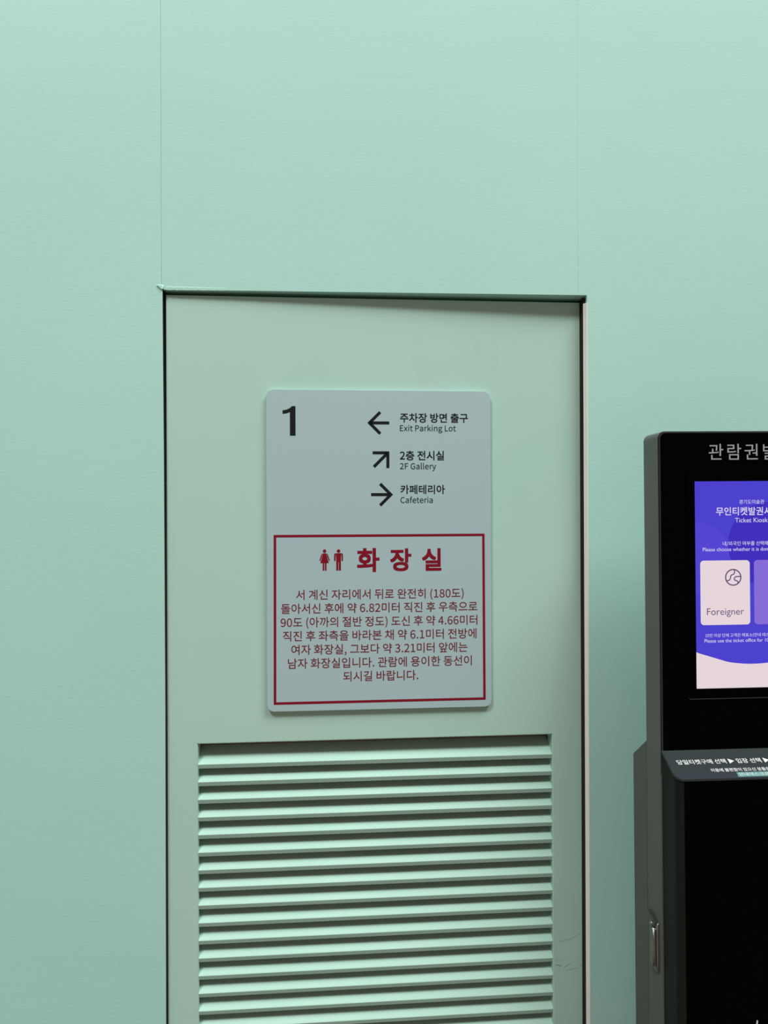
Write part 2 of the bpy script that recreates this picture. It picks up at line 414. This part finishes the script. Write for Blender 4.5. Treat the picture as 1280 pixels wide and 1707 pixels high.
bm = bmesh.new()   # grey outer shell, round shouldered
slab(bm, rrect(0, KW, 0.0, ZTOP, [0.017, 0.017, 0, 0], 10), 0.0045, HD, 0.0008, 1)
obj('housing', bm, M_GREY, kiosk)
bm = bmesh.new()   # dark shadow joint and thin edge round the glass
slab(bm, rrect(0.0026, KW - 0.0026, 0.90, ZTOP - 0.0026, [0.0152, 0.0152, 0, 0], 10), 0.0004, 0.0045, 0.0007, 2)
obj('edge_frame', bm, M_FRAME, kiosk)
bm = bmesh.new()
slab(bm, rrect(0.0007, KW - 0.0007, 0.90, ZTOP - 0.0007, [0.0165, 0.0165, 0, 0], 10), 0.0038, 0.0050)
obj('shadow_joint', bm, M_GAP, kiosk)
bm = bmesh.new()
slab(bm, rrect(0.0046, KW - 0.0046, 0.90, ZTOP - 0.0044, [0.0135, 0.0135, 0, 0], 10), 0.0, 0.0034, 0.0006, 2)
glass = obj('front_glass', bm, M_BLACK, kiosk)
tag(lettering('관람권발매', 0.1183, 0.3195, 1.6396, M_LETTER, kiosk, -0.0004, spacing=1.08, mid=HMID), 'silver grey Korean heading above the screen')

SX0, SX1, SB, ST = 0.0836, 0.3516, 1.0955, 1.5715
bm = bmesh.new()   # raised black surround of the screen
bz = [(SX0 - 0.019, SB - 0.0215), (SX1 + 0.019, SB - 0.0215), (SX1 + 0.019, ST + 0.02), (SX0 - 0.019, ST + 0.02)]
xo = [bm.verts.new((x, -0.0022, z)) for x, z in bz]; xi = [bm.verts.new((x, -0.0022, z)) for x, z in ((SX0, SB), (SX1, SB), (SX1, ST), (SX0, ST))]
xb = [bm.verts.new((x, 0.0002, z)) for x, z in bz]; xs_ = [bm.verts.new((x, 0.0002, z)) for x, z in ((SX0, SB), (SX1, SB), (SX1, ST), (SX0, ST))]
for k in range(4):
    j = (k + 1) % 4
    bm.faces.new((xo[k], xo[j], xi[j], xi[k])); bm.faces.new((xo[k], xb[k], xb[j], xo[j])); bm.faces.new((xi[k], xi[j], xs_[j], xs_[k]))
obj('screen_surround', bm, M_BLACK, kiosk)
bm = bmesh.new()   # thin grey strip painting the light caught along the surround's foot
prism(bm, [(SX0 - 0.019, SB - 0.0205), (SX0 - 0.0182, SB - 0.0205), (SX0 - 0.0145, SB - 0.0233), (SX1 + 0.0145, SB - 0.0233), (SX1 + 0.0182, SB - 0.0205), (SX1 + 0.019, SB - 0.0205), (SX1 + 0.0148, SB - 0.0242), (SX0 - 0.0148, SB - 0.0242)][::-1], -0.0026, 0.0002)
obj('screen_edge_glint', bm, mat('grey_glint', (0.05, 0.055, 0.055), 0.5), kiosk)

# the lit picture on the touchscreen
bm = bmesh.new(); flat(bm, [(SX0, SB), (SX1, SB), (SX1, ST), (SX0, ST)], -0.0010)
screen = tag(obj('screen', bm, E_PURPLE, kiosk), 'lit purple touchscreen')
SXC = (SX0 + SX1) / 2
def clipdisc(cx, cz, r, y, m, name, zmin=SB, n=72):
    """part of a disc that falls on the screen"""
    P = []
    for x, z in disc(cx, cz, r, n): P.append((min(max(x, SX0), SX1), min(max(z, zmin), ST)))
    Q = [p for i, p in enumerate(P) if p != P[i - 1]]
    bm = bmesh.new(); flat(bm, Q, y); bmesh.ops.triangulate(bm, faces=bm.faces)
    return obj(name, bm, m, screen)
clipdisc(SX0 + 0.005, 1.395, 0.082, -0.00102, E_PURPLE_L, 'screen_shape')
clipdisc(SXC + 0.042, 1.425, 0.098, -0.00104, E_PURPLE_D, 'screen_shape')
bm = bmesh.new()   # pale foot of the picture under a wide arc
Rr, zb = 0.319, 1.1500
arc = []
for i in range(41):
    x = SX0 + (SX1 - SX0) * i / 40; arc.append((x, zb + Rr - math.sqrt(Rr * Rr - (x - SXC) ** 2)))
flat(bm, [(SX0, SB), (SX1, SB)] + arc[::-1], -0.00108); bmesh.ops.triangulate(bm, faces=bm.faces)
tag(obj('screen_shape', bm, E_PINK, screen), 'pale pink foot of the screen picture')
bm = bmesh.new(); flat(bm, rrect(0.0952, 0.2123, 1.2410, 1.3892, 0.008), -0.0012)
tag(obj('choice_card', bm, E_PINK, screen), 'pale card for foreign visitors')
bm = bmesh.new(); flat(bm, rrect(0.2222, 0.3384, 1.2410, 1.3892, 0.008), -0.0012)
tag(obj('choice_card', bm, E_LAV, screen), 'lavender card')
def bez(p0, p1, p2, p3, n=8):
    return [tuple((1 - t) ** 3 * a + 3 * (1 - t) ** 2 * t * b + 3 * (1 - t) * t * t * c + t ** 3 * d for a, b, c, d in zip(p0, p1, p2, p3)) for t in [i / n for i in range(n + 1)]]
bm = bmesh.new(); gx, gz, gr = 0.1728, 1.3500, 0.0180
ringp = disc(gx, gz, gr, 40); stroke(bm, ringp + [ringp[0]], 0.0029, -0.0014)
def G(*p): return [(gx + a * gr, gz + b * gr) for a, b in p]
stroke(bm, bez(*G((0.12, 0.98), (0.25, 0.6), (0.15, 0.38), (-0.12, 0.34))) + bez(*G((-0.12, 0.34), (-0.42, 0.28), (-0.3, 0.0), (-0.4, -0.2)))[1:] + bez(*G((-0.4, -0.2), (-0.5, -0.42), (-0.7, -0.42), (-0.88, -0.42)))[1:], 0.0026, -0.00142)
stroke(bm, bez(*G((0.98, 0.1), (0.7, 0.1), (0.5, 0.14), (0.3, 0.06))) + bez(*G((0.3, 0.06), (0.05, -0.08), (0.1, -0.38), (0.35, -0.42)))[1:] + bez(*G((0.35, -0.42), (0.6, -0.44), (0.62, -0.55), (0.6, -0.78)))[1:], 0.0026, -0.00142)
tag(obj('globe_icon', bm, E_PLUM, screen), 'round plum globe icon')
def lit(s, x0, x1, z, m=E_WHITE, **k): return lettering(s, x0, x1, z, m, screen, -0.0015, **k)
lit('경기도미술관', 0.1886, 0.2480, 1.5237)
lit('무인티켓발권시스템', 0.1337, 0.3020, 1.5022, weight=0.012)
lit('Ticket Kiosk', 0.1787, 0.2562, 1.4815, cjk=False)
lit('내/외국인 여부를 선택해주세요', 0.1488, 0.2870, 1.4275)
lit('Please choose whether it is domestic or foreign', 0.1014, 0.3338, 1.4135, cjk=False)
tag(lit('Foreigner', 0.1099, 0.1976, 1.2718, E_PLUM, cjk=False, mid=CMID2), 'plum word on the pale card')
lit('10인 이상 단체 고객은 매표소(안내 데스크)를 이용해주세요', 0.1054, 0.3298, 1.2165)
lit('Please use the ticket office for 10 or more people', 0.1034, 0.3318, 1.2035, cjk=False)

# grey box carried on the back of the shell, sloping top
bm = bmesh.new()
xprism(bm, [(HD + 0.0042, 0.0), (BD, 0.0), (BD, 0.8955), (HD + 0.0042, 0.9512)], 0.0005, KW - 0.0005)
obj('rear_box', bm, M_GREY2, kiosk)
bm = bmesh.new(); box(bm, 0.012, KW - 0.012, HD - 0.002, HD + 0.008, 0.02, 0.93)
obj('rear_joint', bm, M_GAP, kiosk)

# black lower box standing out in front, front corners rounded in plan
bm = bmesh.new()
def plan(x0, x1, y0, y1, r, n=8):
    P = [(x1, y1)]
    P += [(x0, y1)]
    P += [(x0 + r - r * math.cos(math.radians(90 * i / n)), y0 + r - r * math.sin(math.radians(90 * i / n))) for i in range(n + 1)]
    P += [(x1 - r + r * math.sin(math.radians(90 * i / n)), y0 + r - r * math.cos(math.radians(90 * i / n))) for i in range(n + 1)]
    return P
slope = (SHB - SHF) / SHE
def loft(bm, P, zlo, zhi):
    a = [bm.verts.new((x, y, zlo(x, y))) for x, y in P]; b = [bm.verts.new((x, y, zhi(x, y))) for x, y in P]; n = len(P)
    bm.faces.new(a[::-1]); bm.faces.new(b)
    for i in range(n): bm.faces.new((a[i], a[(i + 1) % n], b[(i + 1) % n], b[i]))
loft(bm, plan(0.0030, KW - 0.0030, -SHE + 0.0020, 0.0035, 0.016), lambda x, y: 0.02, lambda x, y: SHB + slope * y - 0.0055)
low = obj('lower_cabinet', bm, M_SIDE, kiosk, smooth=False)
bm = bmesh.new()
box(bm, 0.0190, KW - 0.0190, -SHE + 0.0004, -SHE + 0.0030, 0.03, SHF - 0.0062)
obj('lower_front_panel', bm, M_SATIN, kiosk)
bm = bmesh.new()
loft(bm, plan(0.0005, KW - 0.0005, -SHE - 0.0004, 0.0, 0.017), lambda x, y: SHB + slope * y - 0.0045, lambda x, y: SHB + slope * y)
bmesh.ops.bevel(bm, geom=[e for e in bm.edges if all(abs(v.co.z - (SHB + slope * v.co.y)) < 1e-5 for v in e.verts)], offset=0.0007, segments=2, affect='EDGES')
shelf = obj('shelf', bm, M_SHELF, kiosk)
SD = Vector((0, -SHE, SHF - SHB)).normalized(); SN = Vector((0, SD.z, -SD.y)).normalized()
if SN.z < 0: SN = -SN
def on_shelf(lift):
    # Z given here is minus the distance down the slope
    return lambda X, Z, h=0.0: Vector((X, 0, SHB)) + SD * (-Z) + SN * (lift + h)
fr = on_shelf(0.0004)
_b = text_bm('당일티켓구매 선택'); _x = [v.co.x for v in _b.verts]; K1 = 0.1124 / (max(_x) - min(_x)); _b.free()
lettering('당일티켓구매 선택 ▶ 입장 선택 ▶ 인원 선택 ▶ 결제', 0.0215, 0.40, -0.0376, M_WHITEINK, shelf, 0, weight=0.010, frame=fr, mid=HMID, size=K1)
lettering('이용에 불편함이 있으신 분들은 매표소를 이용해 주세요', 0.0885, 0.3300, -0.0636, M_WHITEINK, shelf, 0, weight=0.010, frame=fr, mid=HMID)
bm = bmesh.new(); f2 = on_shelf(0.0003)
bm.faces.new([bm.verts.new(f2(x, z)) for x, z in ((0.1415, -0.0845), (0.2960, -0.0845), (0.2960, -0.0712), (0.1430, -0.0712))])
tag(obj('shelf_label', bm, M_TEAL, shelf), 'pale teal strip of small print')
lettering('안내데스크로 문의 바랍니다', 0.1460, 0.2900, -0.0778, M_WHITEINK, shelf, 0, frame=on_shelf(0.0006), mid=HMID, squash=0.8)

# swing latch on the left flank
def side_slab(bm, pts, x0, x1, bevel=0.0):
    """polygon of (y, z) points standing out from the flank towards -x"""
    n = len(pts)
    a = [bm.verts.new((x0, y, z)) for y, z in pts]; b = [bm.verts.new((x1, y, z)) for y, z in pts]
    f = bm.faces.new(b); bm.faces.new(a[::-1])
    for i in range(n): bm.faces.new((a[i], a[(i + 1) % n], b[(i + 1) % n], b[i]))
    if bevel: bmesh.ops.bevel(bm, geom=list(f.edges), offset=bevel, segments=3, affect='EDGES')
bm = bmesh.new(); side_slab(bm, rrect(0.0215, 0.0655, 0.4320, 0.5480, [0.014, 0.004, 0.003, 0.018]), 0, -0.0040, 0.0015)
latch = tag(obj('latch', bm, M_CHROME, kiosk, True), 'chrome swing latch on the grey flank')
bm = bmesh.new(); side_slab(bm, rrect(0.0270, 0.0450, 0.4420, 0.5330, [0.004, 0.004, 0.006, 0.006]), -0.0040, -0.0120, 0.0035)
obj('latch_lever', bm, M_CHROME, latch, True)
bm = bmesh.new(); side_slab(bm, disc(0.0520, 0.5330, 0.0065, 20), -0.0030, -0.0100, 0.0012)
obj('lock_cylinder', bm, M_CHROME, latch, True)
bm = bmesh.new()
side_slab(bm, [(0.0250, 0.5440), (0.0250, 0.5480), (0.0640, 0.5600), (0.0640, 0.5560)], -0.0020, -0.0100, 0.001)
side_slab(bm, [(0.0290, 0.5370), (0.0290, 0.5405), (0.0660, 0.5520), (0.0660, 0.5485)], -0.0020, -0.0090, 0.001)
obj('latch_hinge', bm, M_CHROME, latch)

# white mark low on the black front
bm = bmesh.new()
flat(bm, [(0.1715, 0.352), (0.1752, 0.352), (0.1790, 0.3800), (0.1762, 0.3815)], -SHE + 0.0001)
obj('printed_mark', bm, M_WHITEINK, kiosk)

+-------+

- **Aim**
With all pictures left out, please transcribe exactly the lines from the start of the material through the line with "above the screen')".

- **Worked solution**
Write part 2 of the bpy script that recreates this picture. It picks up at line 414. This part finishes the script. Write for Blender 4.5. Treat the picture as 1280 pixels wide and 1707 pixels high.
bm = bmesh.new()   # grey outer shell, round shouldered
slab(bm, rrect(0, KW, 0.0, ZTOP, [0.017, 0.017, 0, 0], 10), 0.0045, HD, 0.0008, 1)
obj('housing', bm, M_GREY, kiosk)
bm = bmesh.new()   # dark shadow joint and thin edge round the glass
slab(bm, rrect(0.0026, KW - 0.0026, 0.90, ZTOP - 0.0026, [0.0152, 0.0152, 0, 0], 10), 0.0004, 0.0045, 0.0007, 2)
obj('edge_frame', bm, M_FRAME, kiosk)
bm = bmesh.new()
slab(bm, rrect(0.0007, KW - 0.0007, 0.90, ZTOP - 0.0007, [0.0165, 0.0165, 0, 0], 10), 0.0038, 0.0050)
obj('shadow_joint', bm, M_GAP, kiosk)
bm = bmesh.new()
slab(bm, rrect(0.0046, KW - 0.0046, 0.90, ZTOP - 0.0044, [0.0135, 0.0135, 0, 0], 10), 0.0, 0.0034, 0.0006, 2)
glass = obj('front_glass', bm, M_BLACK, kiosk)
tag(lettering('관람권발매', 0.1183, 0.3195, 1.6396, M_LETTER, kiosk, -0.0004, spacing=1.08, mid=HMID), 'silver grey Korean heading above the screen')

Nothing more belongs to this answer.